Our cruise aboard Ruby Princess in 2023 finally hit port after four sea days at Puntarenas, Costa Rica, a place we’d previously visited when we’d cruised to this part of the world aboard Star Princess in 2019 (see: Costa Rica posts), and just like on that previous occasion we’d opted to take an excursion here because Costa Rica is absolutely not lacking in things of interest if you’re keen on nature or culture. We’d gone the latter route when we’d visited originally but for this trip we picked something that would bring us into Costa Rica’s famous tropical forests.

It was actually a cloud forest that we visited and this one was part of the San Luis park, north of San Ramon, not quite equidistant between the cruise port of Puntarenas and the capital city, San José. The drive there took a little while around winding roads in the deeply-forested land and with numerous signs of small fires in the hills, but by the time we reached our destination there was a slight dampness to the air. For many people this meant jackets and waterproof coverings, but for us the heat and humidity was enough that we stuck to t-shirts and shorts. A jacket wouldn’t have stopped our t-shirts from getting wet; they’d simply get wet from the inside out.

A short walk brought us to the hummingbird feeders and yes, hummingbirds are blindingly fast. I kept going for faster and faster shutter shots and still didn’t really get anything sharp, but the experience of seeing these frantic little things zip in, out, around, and all over was lovely.

It wasn’t very clear from the excursion blurb provided by the cruise line ahead of this trip but we’d got it into our heads that the trip would mostly involve walking through the canopy on bridges. That was not the case. There were hanging bridges but they were fairly well spaced apart and some were low to the ground, crossing streams or small gullies, while a few were higher up the trails. When things are low down and high up then you know you’re in for more climbing than you’d anticipated and with my wife having a track record of falling nearly every time there’s a set of steps or slope somewhere we were a smidge concerned, especially given the moist conditions everywhere. I’m happy to report that there were no incidents.

In terms of plant life in the Costa Rican cloud forest, if you liked green things – leaves and moss – then you were in for a treat. Actually, we did and do like those things so that was okay, but there were a few splashes of colour from flowers along the twisting, turning, zig-zagging, ascending, and descending trail we followed, including some nice orchids.

At around the lowest point of this walk we were tracking alongside a narrow, shallow stream of water when our guide stopped us and pointed out a viper curled up by a log barely half a metre from where we could all pass in front of it. There was also a small path behind the log that people could walk instead and many in our group did but we’re not bothered by snakes and generally they’re not too bothered by us so this was a great opportunity to get up close to something like this in its natural environment.

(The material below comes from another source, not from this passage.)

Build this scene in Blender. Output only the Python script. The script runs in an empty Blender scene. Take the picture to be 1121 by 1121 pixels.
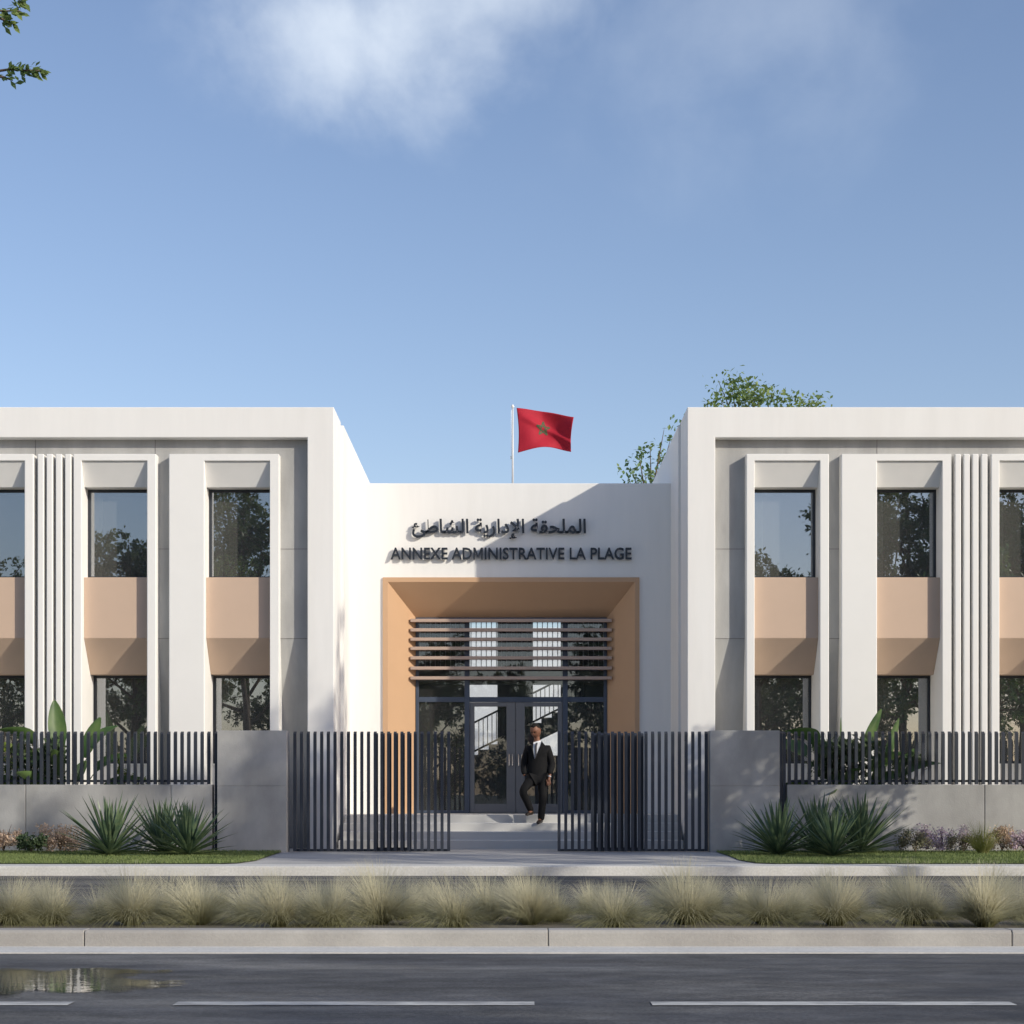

From the lowest point then it was pretty much all up on the way back and there was one brief stop on the way which was good in that it gave us a chance for a breather – why do these sorts of things always pause a lot to point things out on the way down and not so much on the way up? – but it was less good in that the reason for this was to point out a lot of cobwebs.

“Tarantulas live in these holes,” smiled our guide. “I’ll just see if I can see if any are occupied and whether I can coax any out.”

I am incredibly pleased to say that our guide was unsuccessful here. We are not spider people.

Back at the entrance to the trail we had a chance to get some food and fruit juices and to fend off questions from fellow tourists and our guide asking if my wife was alright. She flushes easily in the heat and she was in danger of being elected queen of the tomato people (yes, it’s a democratically-chosen position) on account of the general warmth and that last bit of steady upness to the end of the day’s activity.

After a short break there we hopped on our blissfully air-conditioned bus and headed back towards Puntarenas but we stopped on the way at El Jardin for some tourist shopping. As soon as we arrived we realised that we’d stopped here before at the conclusion of our excursion in San José so it was nice to see the same artwork up and to pick up a few items to take back with us once again.

El Jardin gets its name from the beautiful gardens at its rear and we’d have liked to have seen them but the weather had other things in mind. There’s a reason why this part of the world is so green.